Aggregated Data Considerations
AI vendors often seek broad rights to aggregate de-identified customer data across their customer base, and to use and monetize that aggregated data. Vendors are frequently willing to agree that aggregated data will be used only to improve the products their customers are actually using, but downstream data aggregation deserves equal scrutiny. Where a solution is built on third-party foundation models, customers should consider requiring the prime contractor to prohibit its foundation model licensors from using any customer data (whether or not aggregated or de-identified) to train public-facing AI models. Without such a restriction, customer data disclosed for a limited purpose to a tool’s licensor could end up in the pool of data used to train the underlying foundation models.
Liability for Compliance with AI Laws
Vendors licensing AI tools built on third-party foundation models may seek to limit their legal compliance obligations. A vendor may be willing to agree to compliance obligations with respect to its own tool, but may decline to warrant that the underlying foundation models are compliant with applicable laws. Customers should therefore consider how best to allocate compliance obligations across the full technology stack in multi-model, multi-vendor solutions, rather than assuming the prime contractor stands behind the entire chain.
Output Errors
Similarly, while vendors may be willing to address output errors and hallucinations arising from the components they control, they may disclaim responsibility for outputs generated by foundation models they do not control. As with traditional prime-subcontractor relationships, AI contracts should properly allocate responsibility among the parties for AI output errors, including for third-party components the vendor is merely licensing.
Audit Rights
Customers routinely seek broad audit rights to ensure their data is properly secured, while vendors often seek to limit those rights. In multi-vendor solutions, customer audit rights frequently do not extend to the providers of the foundation models, and both the diligence assessment and the contract should recognize this limitation in scope. At a minimum, customers should seek commitments from their contracting partner to make good-faith efforts to enforce audit rights against subcontractors, or to provide the reports and attestations that the foundation model providers make available.

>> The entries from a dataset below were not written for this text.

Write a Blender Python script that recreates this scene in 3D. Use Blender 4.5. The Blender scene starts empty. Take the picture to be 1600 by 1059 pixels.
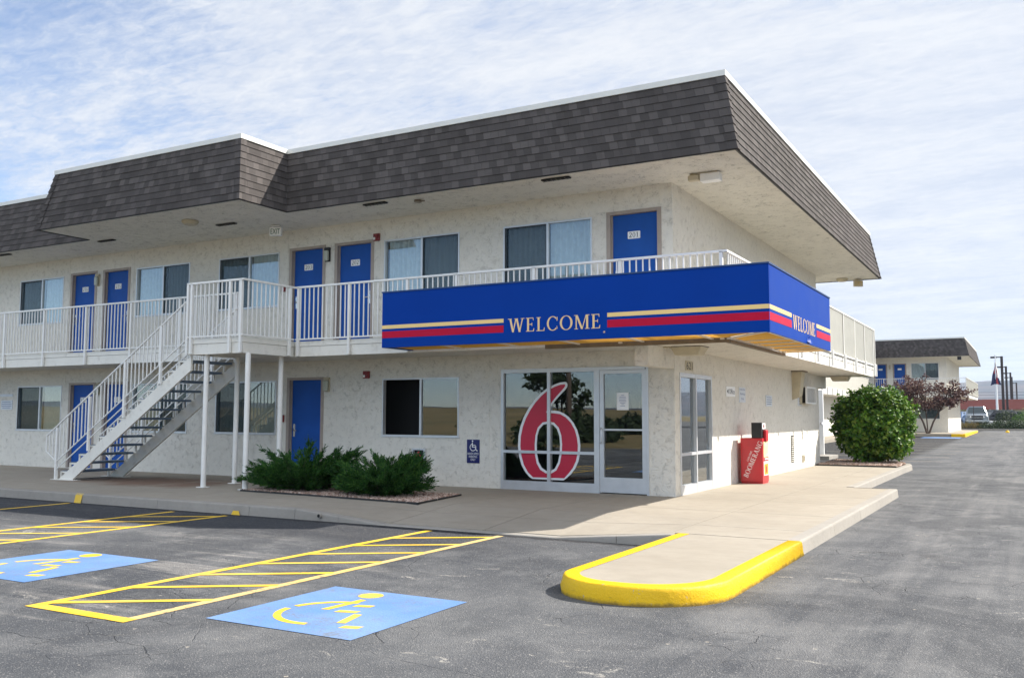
import bpy, bmesh, math, random
from mathutils import Vector, Matrix, noise
C = bpy.context.scene.collection
random.seed(7)
RAD = math.radians

# ------------------------------------------------------------------ materials
def newmat(name):
    m = bpy.data.materials.new(name); m.use_nodes = True
    nt = m.node_tree; nt.nodes.clear()
    out = nt.nodes.new('ShaderNodeOutputMaterial')
    return m, nt, out
class NT:
    def __init__(s, nt): s.nt = nt
    def n(s, typ, **kw):
        nd = s.nt.nodes.new('ShaderNode' + typ)
        for k, v in kw.items():
            if k.startswith('i_'):
                key = k[2:]
                key = int(key) if key.isdigit() else key.replace('_', ' ')
                s.put(nd.inputs[key], v)
            else: setattr(nd, k, v)
        return nd
    def put(s, sock, v):
        if isinstance(v, bpy.types.NodeSocket): s.nt.links.new(v, sock)
        elif isinstance(v, tuple) and len(v) == 3 and sock.type == 'RGBA': sock.default_value = (*v, 1)
        else: sock.default_value = v
    def math(s, op, a, b=0.0, c=0.0, clamp=False):
        nd = s.nt.nodes.new('ShaderNodeMath'); nd.operation = op; nd.use_clamp = clamp
        s.put(nd.inputs[0], a); s.put(nd.inputs[1], b); s.put(nd.inputs[2], c)
        return nd.outputs[0]
    def mix(s, f, a, b, blend='MIX'):
        nd = s.nt.nodes.new('ShaderNodeMix'); nd.data_type = 'RGBA'; nd.blend_type = blend
        s.put(nd.inputs[0], f); s.put(nd.inputs[6], a); s.put(nd.inputs[7], b)
        return nd.outputs[2]
    def ramp(s, f, stops):
        nd = s.nt.nodes.new('ShaderNodeValToRGB'); e = nd.color_ramp.elements
        while len(e) < len(stops): e.new(0.5)
        for i, (p, c) in enumerate(stops):
            e[i].position = p; e[i].color = (c, c, c, 1) if not isinstance(c, tuple) else (*c, 1)
        s.put(nd.inputs[0], f); return nd.outputs[0]
    def coord(s, kind='Object', scale=(1, 1, 1), rot=(0, 0, 0)):
        tc = s.nt.nodes.new('ShaderNodeTexCoord'); mp = s.nt.nodes.new('ShaderNodeMapping')
        mp.inputs['Scale'].default_value = scale; mp.inputs['Rotation'].default_value = rot
        s.nt.links.new(tc.outputs[kind], mp.inputs[0]); return mp.outputs[0]
    def noise(s, vec, scale, detail=3, rough=.55, dist=0.0, out=0):
        nd = s.n('TexNoise', i_Vector=vec, i_Scale=scale, i_Detail=detail, i_Roughness=rough, i_Distortion=dist)
        return nd.outputs[out]
    def bump(s, h, strength=.3, dist=.01, normal=None):
        nd = s.n('Bump', i_Height=h, i_Strength=strength, i_Distance=dist)
        if normal is not None: s.put(nd.inputs['Normal'], normal)
        return nd.outputs[0]
    def bsdf(s, out, col, rough=.6, normal=None, metal=0.0, spec=.5, **kw):
        b = s.n('BsdfPrincipled'); s.put(b.inputs['Base Color'], col); s.put(b.inputs['Roughness'], rough)
        s.put(b.inputs['Metallic'], metal); s.put(b.inputs['Specular IOR Level'], spec)
        if normal is not None: s.put(b.inputs['Normal'], normal)
        s.nt.links.new(b.outputs[0], out.inputs[0]); return b

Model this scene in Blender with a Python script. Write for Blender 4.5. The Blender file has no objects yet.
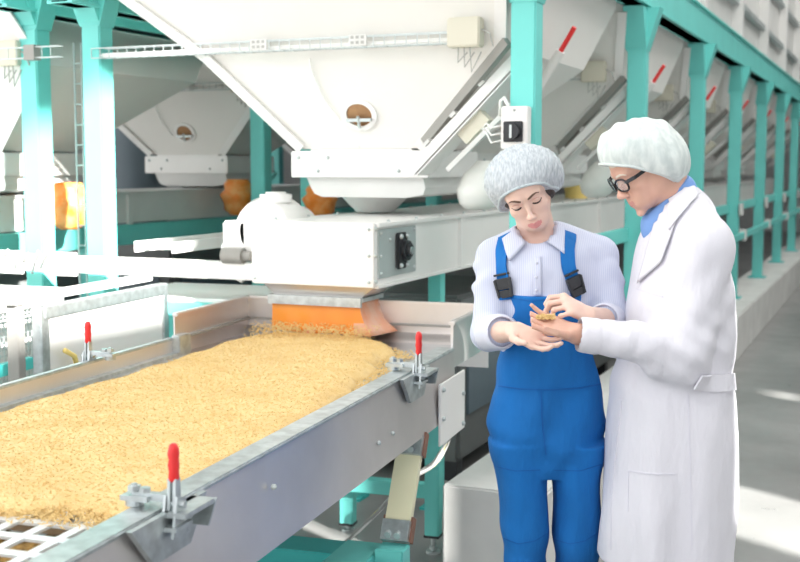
import bpy, bmesh, math, random
import numpy as np
from mathutils import Vector, Matrix
from mathutils.bvhtree import BVHTree
random.seed(7)
D = bpy.data
SC = bpy.context.scene
COL = SC.collection
PI = math.pi
HC = 1.6                       # eye height of the photographer
TH = math.radians(22.9)        # hall axis is this far to the right of the view
PITCH = math.radians(5.6)
FPX = 1180.0

# ------------------------------------------------------------------ frames
def hall():                    # X across the hall, Y along it
    return Matrix.Identity(4)
def shaker():                  # frame of the sieving table
    return Matrix.Rotation(math.radians(4.9), 4, 'Z')
def view():                    # x to the right, y ahead of where the photographer stood
    return Matrix.Rotation(TH, 4, 'Z')
def at(px, py, d):
    """place seen at (px,py) and d metres ahead, in the view() frame"""
    t = (281 - py) / FPX
    dz = d * (t * math.cos(PITCH) - math.sin(PITCH)) / (math.cos(PITCH) + t * math.sin(PITCH))
    zc = d * math.cos(PITCH) - dz * math.sin(PITCH)
    return Vector(((px - 400) / FPX * zc, d, HC + dz))

# ------------------------------------------------------------------ materials
def mat(name, col, rough=.5, metal=0, noise=0, nscale=8, bump=0, bscale=60, col2=None, sss=0, trans=0, alpha=1, stretch=None, coat=0, dist=.01):
    m = D.materials.new(name); m.use_nodes = True
    nt = m.node_tree; b = nt.nodes['Principled BSDF']
    b.inputs['Base Color'].default_value = (*col, 1)
    b.inputs['Roughness'].default_value = rough
    b.inputs['Metallic'].default_value = metal
    if coat: b.inputs['Coat Weight'].default_value = coat
    if sss:
        b.inputs['Subsurface Weight'].default_value = sss
        b.inputs['Subsurface Radius'].default_value = (1, .35, .2)
        b.inputs['Subsurface Scale'].default_value = .01
    if trans: b.inputs['Transmission Weight'].default_value = trans
    if alpha < 1: b.inputs['Alpha'].default_value = alpha
    if noise or bump:
        tc = nt.nodes.new('ShaderNodeTexCoord'); mp = nt.nodes.new('ShaderNodeMapping')
        nt.links.new(tc.outputs['Object'], mp.inputs[0])
        if stretch: mp.inputs['Scale'].default_value = stretch
    if noise:
        n = nt.nodes.new('ShaderNodeTexNoise'); n.inputs['Scale'].default_value = nscale; n.inputs['Detail'].default_value = 6
        nt.links.new(mp.outputs[0], n.inputs['Vector'])
        r = nt.nodes.new('ShaderNodeValToRGB')
        c2 = col2 or tuple(c * (1 - noise) for c in col)
        r.color_ramp.elements[0].position = .35; r.color_ramp.elements[1].position = .65
        r.color_ramp.elements[0].color = (*c2, 1); r.color_ramp.elements[1].color = (*col, 1)
        nt.links.new(n.outputs['Fac'], r.inputs[0]); nt.links.new(r.outputs[0], b.inputs['Base Color'])
    if bump:
        n2 = nt.nodes.new('ShaderNodeTexNoise'); n2.inputs['Scale'].default_value = bscale; n2.inputs['Detail'].default_value = 5
        nt.links.new(mp.outputs[0], n2.inputs['Vector'])
        bp = nt.nodes.new('ShaderNodeBump'); bp.inputs['Strength'].default_value = bump; bp.inputs['Distance'].default_value = dist
        nt.links.new(n2.outputs['Fac'], bp.inputs['Height']); nt.links.new(bp.outputs[0], b.inputs['Normal'])
    return m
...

Key Takeaways- Map the data flows. Confirm which vendors touch customer data, what data they process, and whether each layer relies on closed enterprise or public models.

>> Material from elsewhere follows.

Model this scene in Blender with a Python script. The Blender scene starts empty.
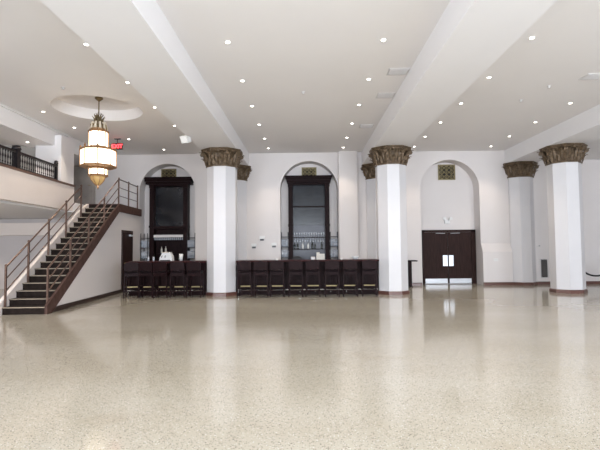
import bpy, bmesh, math, random
from math import pi, sin, cos, radians as R
from mathutils import Vector, Matrix
random.seed(7)
S = bpy.context.scene
C = S.collection

# ------------------------------------------------------------------ camera
cam = bpy.data.objects.new('camera', bpy.data.cameras.new('camera'))
C.objects.link(cam)
_r = Vector((0.999874, 0.013037, -0.009013)); _u = Vector((0.009631, -0.048129, 0.998795)); _f = Vector((-0.012587, 0.998756, 0.048248))
M4 = Matrix((_r, _u, -_f)).transposed().to_4x4()
M4.translation = Vector((0, 0, 1.5))
cam.matrix_world = M4
cam.data.sensor_width = 36.0
cam.data.lens = 454.0 / 600 * 36
cam.data.clip_start = 0.05
S.camera = cam

# ------------------------------------------------------------------ world, daylight, exposure
W = bpy.data.worlds.new('world'); S.world = W; W.use_nodes = True
W.node_tree.nodes['Background'].inputs[0].default_value = (0.75, 0.85, 1.0, 1)
W.node_tree.nodes['Background'].inputs[1].default_value = 0.6
S.view_settings.view_transform = 'Standard'
S.view_settings.look = 'None'
S.view_settings.gamma = 1
S.view_settings.exposure = 0.08

def area(name, loc, rot, sx, sy, watts, col):
    l = bpy.data.lights.new(name, 'AREA'); l.shape = 'RECTANGLE'; l.size = sx; l.size_y = sy
    l.energy = watts; l.color = col
    o = bpy.data.objects.new(name, l); C.objects.link(o); o.location = loc; o.rotation_euler = rot
    return o
YR = -4.5                      # rear wall with the tall windows
for wx in (-5.2, 0.0, 5.2, 10.4):      # daylight coming in through each rear window
    area('window_daylight', (wx, YR + 0.02, 2.35), (R(116), 0, 0), 3.0, 3.3, 840, (0.84, 0.91, 1.0))
area('window_daylight', (-12.98, 6.0, 1.5), (R(90), 0, R(-90)), 6.0, 1.8, 300, (1.0, 0.94, 0.92))   # unseen window added in the left wall to brighten under the gallery

# ------------------------------------------------------------------ materials
def nt(name):
    m = bpy.data.materials.new(name); m.use_nodes = True
    t = m.node_tree; return m, t, t.nodes['Principled BSDF']
def mat(name, col, rough=0.5, metal=0.0, var=0.0, vscale=6.0, bump=0.0, bscale=60.0, spec=0.5, coat=0.0, stretch=(1, 1, 1)):
    m, t, b = nt(name)
    b.inputs['Base Color'].default_value = (*col, 1)
    b.inputs['Roughness'].default_value = rough; b.inputs['Metallic'].default_value = metal
    b.inputs['Specular IOR Level'].default_value = spec; b.inputs['Coat Weight'].default_value = coat
    tc = t.nodes.new('ShaderNodeTexCoord'); mp = t.nodes.new('ShaderNodeMapping'); mp.inputs['Scale'].default_value = stretch
    t.links.new(tc.outputs['Object'], mp.inputs[0])
    if var > 0:
        n = t.nodes.new('ShaderNodeTexNoise'); n.inputs['Scale'].default_value = vscale; n.inputs['Detail'].default_value = 6
        t.links.new(mp.outputs[0], n.inputs['Vector'])
        r = t.nodes.new('ShaderNodeValToRGB')
        r.color_ramp.elements[0].position = 0.3; r.color_ramp.elements[1].position = 0.7
        r.color_ramp.elements[0].color = (*[max(0, c * (1 - var)) for c in col], 1)
        r.color_ramp.elements[1].color = (*[min(1, c * (1 + var)) for c in col], 1)
        t.links.new(n.outputs[0], r.inputs[0]); t.links.new(r.outputs[0], b.inputs['Base Color'])
    if bump > 0:
        n2 = t.nodes.new('ShaderNodeTexNoise'); n2.inputs['Scale'].default_value = bscale; n2.inputs['Detail'].default_value = 3
        bp = t.nodes.new('ShaderNodeBump'); bp.inputs['Strength'].default_value = bump; bp.inputs['Distance'].default_value = 0.02
        t.links.new(mp.outputs[0], n2.inputs['Vector']); t.links.new(n2.outputs[0], bp.inputs['Height']); t.links.new(bp.outputs[0], b.inputs['Normal'])
    return m
def emis(name, col, strength, base=None):
    m, t, b = nt(name)
    b.inputs['Base Color'].default_value = (*(base or col), 1)
    b.inputs['Emission Color'].default_value = (*col, 1); b.inputs['Emission Strength'].default_value = strength
    b.inputs['Roughness'].default_value = 0.4
    return m

M = {}
M['wall'] = mat('wall_paint', (0.69, 0.65, 0.635), 0.55, var=0.015, vscale=1.2, bump=0.05, bscale=90)
M['wall_under'] = mat('lower_wall_paint', (0.60, 0.57, 0.575), 0.6, var=0.02, vscale=1.5)
M['column'] = mat('column_paint', (0.655, 0.645, 0.66), 0.4, var=0.015, vscale=2, bump=0.04, bscale=40)
M['ceiling'] = mat('ceiling_paint', (0.80, 0.775, 0.765), 0.7, var=0.012, vscale=0.8)
M['beam'] = mat('beam_paint', (0.80, 0.79, 0.80), 0.6, var=0.012, vscale=0.8)
M['taupe'] = mat('gallery_wall_paint', (0.42, 0.40, 0.37), 0.6, var=0.02, vscale=2)
M['cream'] = mat('parapet_paint', (0.78, 0.71, 0.67), 0.6, var=0.02, vscale=1.5)
M['base'] = mat('baseboard_brown', (0.115, 0.05, 0.04), 0.3, var=0.2, vscale=14)
M['basedark'] = mat('baseboard_dark', (0.035, 0.02, 0.018), 0.3, var=0.2, vscale=14)
M['bronze'] = mat('capital_bronze', (0.125, 0.085, 0.05), 0.5, 0.25, var=0.55, vscale=18, bump=0.8, bscale=26)
M['grille_gold'] = mat('grille_gold', (0.22, 0.18, 0.09), 0.45, 0.5, var=0.4, vscale=30)
M['dark'] = mat('dark_void', (0.012, 0.01, 0.01), 0.7, var=0.3, vscale=20)
M['wood'] = mat('dark_mahogany', (0.013, 0.0055, 0.006), 0.44, var=0.4, vscale=9, stretch=(4, 4, 0.6), bump=0.1, bscale=40, spec=0.07)
M['wood2'] = mat('stool_wood', (0.012, 0.004, 0.0045), 0.42, var=0.35, vscale=10, stretch=(4, 4, 1), spec=0.07)
M['redtop'] = mat('counter_mahogany', (0.040, 0.012, 0.012), 0.34, var=0.3, vscale=8, stretch=(1, 5, 5), spec=0.07)
M['leather'] = mat('dark_leather', (0.008, 0.004, 0.005), 0.52, var=0.3, vscale=12, bump=0.2, bscale=90, spec=0.07)
M['doorwood'] = mat('door_wood', (0.030, 0.016, 0.014), 0.47, var=0.35, vscale=5, stretch=(6, 6, 0.5), spec=0.07)
M['doorgrey'] = mat('upper_door_grey_brown', (0.40, 0.36, 0.33), 0.5, var=0.15, vscale=4)
M['steel'] = mat('brushed_steel', (0.60, 0.63, 0.68), 0.35, 0.5, var=0.08, vscale=30)
M['brass'] = mat('brass_plate', (0.30, 0.24, 0.12), 0.5, 0.5, var=0.15, vscale=30)
M['railmetal'] = mat('stair_rail_bronze', (0.15, 0.095, 0.075), 0.35, 0.6, var=0.2, vscale=20)
M['stringer'] = mat('stringer_brown', (0.085, 0.05, 0.042), 0.57, var=0.2, vscale=8, spec=0.07)
M['riser'] = mat('riser_dark', (0.020, 0.014, 0.012), 0.62, var=0.3, vscale=10, spec=0.07)
M['tread'] = mat('tread_dark', (0.035, 0.025, 0.021), 0.52, var=0.25, vscale=10, spec=0.07)
M['nosing'] = mat('nosing_tan', (0.30, 0.25, 0.19), 0.5, 0.0, var=0.1, vscale=20)
M['iron'] = mat('balustrade_iron', (0.018, 0.014, 0.016), 0.4, 0.5, var=0.2, vscale=20)
M['capbrown'] = mat('parapet_cap_wood', (0.13, 0.075, 0.055), 0.4, var=0.2, vscale=10)
M['kick'] = mat('kick_plate_steel', (0.42, 0.43, 0.45), 0.4, 0.6, var=0.08, vscale=30)
M['traygrey'] = mat('tray_dark_grey', (0.12, 0.12, 0.13), 0.5, var=0.1, vscale=20)
M['chrome'] = mat('chrome', (0.7, 0.7, 0.7), 0.15, 1.0, var=0.04, vscale=20)
M['white'] = mat('white_plastic', (0.75, 0.75, 0.74), 0.4, var=0.03, vscale=20)
M['regwhite'] = mat('register_ivory', (0.50, 0.48, 0.43), 0.5, var=0.05, vscale=20)
M['paper'] = mat('pale_white', (0.85, 0.84, 0.80), 0.5, var=0.03, vscale=20)
M['grey'] = mat('vent_grey', (0.62, 0.60, 0.59), 0.5, var=0.04, vscale=20)
M['gilt'] = mat('chandelier_gilt', (0.42, 0.24, 0.12), 0.35, 0.7, var=0.25, vscale=25)
M['antique'] = mat('chandelier_antique_brass', (0.20, 0.15, 0.08), 0.35, 0.8, var=0.3, vscale=25)
M['lit'] = emis('chandelier_lit_glass', (1.0, 0.84, 0.62), 3.2, (0.9, 0.85, 0.8))
M['amber'] = emis('chandelier_amber_glass', (0.75, 0.45, 0.15), 0.30, (0.35, 0.24, 0.10))
M['frost'] = emis('frosted_crown_glass', (0.9, 0.72, 0.5), 0.12, (0.55, 0.48, 0.38))
M['lens'] = emis('downlight_lens', (1.0, 0.93, 0.82), 9.0)
M['red'] = emis('exit_red', (1.0, 0.05, 0.06), 4.0)
M['rope'] = mat('rope_black', (0.015, 0.013, 0.015), 0.7, var=0.2, vscale=40)
M['bottle'] = mat('bottle_dark_glass', (0.02, 0.025, 0.02), 0.08, spec=0.7, var=0.2, vscale=20)
M['mirror'] = mat('tinted_mirror', (0.018, 0.022, 0.028), 0.2, 0.0, spec=0.25, var=0.25, vscale=2)
M['mirror_blue'] = mat('pale_tinted_mirror', (0.035, 0.036, 0.052), 0.25, 0.0, spec=0.3, var=0.2, vscale=2)
def glassmat(name, col, alpha):
    m, t, b = nt(name)
    b.inputs['Base Color'].default_value = (*col, 1); b.inputs['Roughness'].default_value = 0.05
    b.inputs['Alpha'].default_value = alpha
    n = t.nodes.new('ShaderNodeTexNoise'); n.inputs['Scale'].default_value = 8
    mr = t.nodes.new('ShaderNodeMapRange'); mr.inputs['To Min'].default_value = 0.03; mr.inputs['To Max'].default_value = 0.08
    t.links.new(n.outputs[0], mr.inputs[0]); t.links.new(mr.outputs[0], b.inputs['Roughness'])
    return m
M['glass'] = glassmat('clear_glass', (0.75, 0.80, 0.88), 0.32)
M['pane'] = glassmat('window_glass', (0.85, 0.92, 1.0), 0.25)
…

- The “one-throat-to-choke” model breaks down. A prime contractor often cannot pass strict data, compliance and audit obligations through to the foundation model providers it depends on, so identify where accountability actually stops.

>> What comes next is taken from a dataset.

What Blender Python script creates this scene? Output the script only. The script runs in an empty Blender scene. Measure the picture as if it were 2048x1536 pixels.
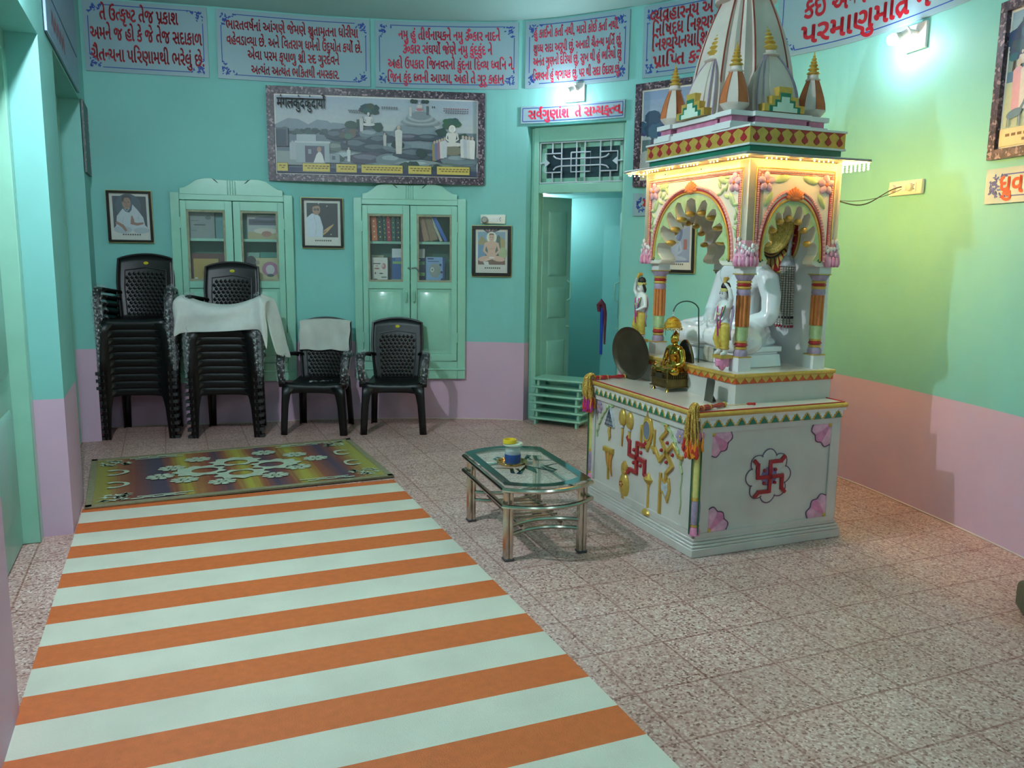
import bpy, bmesh, math, random, bisect
from math import sin, cos, pi, radians, hypot, atan2
from mathutils import Vector, Matrix
random.seed(7)
SC = bpy.context.scene
COL = SC.collection
# ---------------------------------------------------------------- camera
cam = bpy.data.cameras.new('camera'); cam.sensor_width = 36; cam.lens = 29.02; cam.clip_start = .05
camo = bpy.data.objects.new('camera', cam); COL.objects.link(camo)
right, up, fwd = Vector((.99992, .0020, .0124)), Vector((-.0126, .1562, .9877)), Vector((0, .98773, -.15617))
right = fwd.cross(up).normalized(); up = right.cross(fwd)
camo.matrix_world = Matrix((( right.x, up.x, -fwd.x, 0), (right.y, up.y, -fwd.y, 0), (right.z, up.z, -fwd.z, 1.5), (0, 0, 0, 1)))
SC.camera = camo
# ---------------------------------------------------------------- light set-up and exposure
W = bpy.data.worlds.new('world'); SC.world = W; W.use_nodes = True
W.node_tree.nodes['Background'].inputs[0].default_value = (.75, .9, 1, 1)
W.node_tree.nodes['Background'].inputs[1].default_value = .14
SC.view_settings.view_transform = 'Standard'; SC.view_settings.look = 'None'
SC.view_settings.gamma = 1; SC.view_settings.use_curve_mapping = False
SC.view_settings.exposure = 2.55
BULB_W = 1.0          # factor on all wall bulbs
LED_W = 1.0           # factor on the warm fairy lights
# ---------------------------------------------------------------- helpers
def lin(c):
    out = []
    for v in c[:3]:
        v /= 255.
        out.append(v / 12.92 if v <= .04045 else ((v + .055) / 1.055) ** 2.4)
    return tuple(out) + (1,)
MATS = {}
def mat(name, rgb, rough=.5, metal=0., var=.06, scale=9., bump=0., bscale=60., emit=0., alpha=1., trans=0., spec=.5, coat=0., stretch=None):
    if name in MATS: return MATS[name]
    m = bpy.data.materials.new(name); m.use_nodes = True
    nt = m.node_tree; b = nt.nodes['Principled BSDF']
    c = lin(rgb)
    tc = nt.nodes.new('ShaderNodeTexCoord')
    vec = tc.outputs['Object']
    if stretch:
        mp = nt.nodes.new('ShaderNodeMapping'); mp.inputs['Scale'].default_value = stretch
        nt.links.new(vec, mp.inputs[0]); vec = mp.outputs[0]
    if var > 0:
        n = nt.nodes.new('ShaderNodeTexNoise'); n.inputs['Scale'].default_value = scale; n.inputs['Detail'].default_value = 4
        nt.links.new(vec, n.inputs['Vector'])
        r = nt.nodes.new('ShaderNodeValToRGB')
        r.color_ramp.elements[0].position = .3; r.color_ramp.elements[1].position = .7
        r.color_ramp.elements[0].color = tuple(x * (1 - var) for x in c[:3]) + (1,)
        r.color_ramp.elements[1].color = tuple(min(1, x * (1 + var)) for x in c[:3]) + (1,)
        nt.links.new(n.outputs['Fac'], r.inputs[0]); nt.links.new(r.outputs[0], b.inputs['Base Color'])
    else: b.inputs['Base Color'].default_value = c
    b.inputs['Roughness'].default_value = rough; b.inputs['Metallic'].default_value = metal
    b.inputs['Specular IOR Level'].default_value = spec
    b.inputs['Coat Weight'].default_value = coat; b.inputs['Coat Roughness'].default_value = .12
    b.inputs['Alpha'].default_value = alpha; b.inputs['Transmission Weight'].default_value = trans
    if emit:
        b.inputs['Emission Color'].default_value = c; b.inputs['Emission Strength'].default_value = emit
    if bump:
        n2 = nt.nodes.new('ShaderNodeTexNoise'); n2.inputs['Scale'].default_value = bscale; n2.inputs['Detail'].default_value = 3
        nt.links.new(vec, n2.inputs['Vector'])
        bp = nt.nodes.new('ShaderNodeBump'); bp.inputs['Strength'].default_value = bump; bp.inputs['Distance'].default_value = .01
        nt.links.new(n2.outputs['Fac'], bp.inputs['Height']); nt.links.new(bp.outputs[0], b.inputs['Normal'])
    MATS[name] = m
    return m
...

- Close the training-data loophole. Address both direct and downstream aggregation, and expressly prohibit use of customer data to train third-party or public-facing foundation models.
- Allocate compliance and error correction across the whole stack. Do not assume a vendor’s tool-level warranties extend to embedded foundation models or other third-party components.
- Build in fallback audit mechanisms. Where direct audit rights against subcontractors are unavailable, secure good-faith enforcement commitments plus reports and attestations from foundation model providers.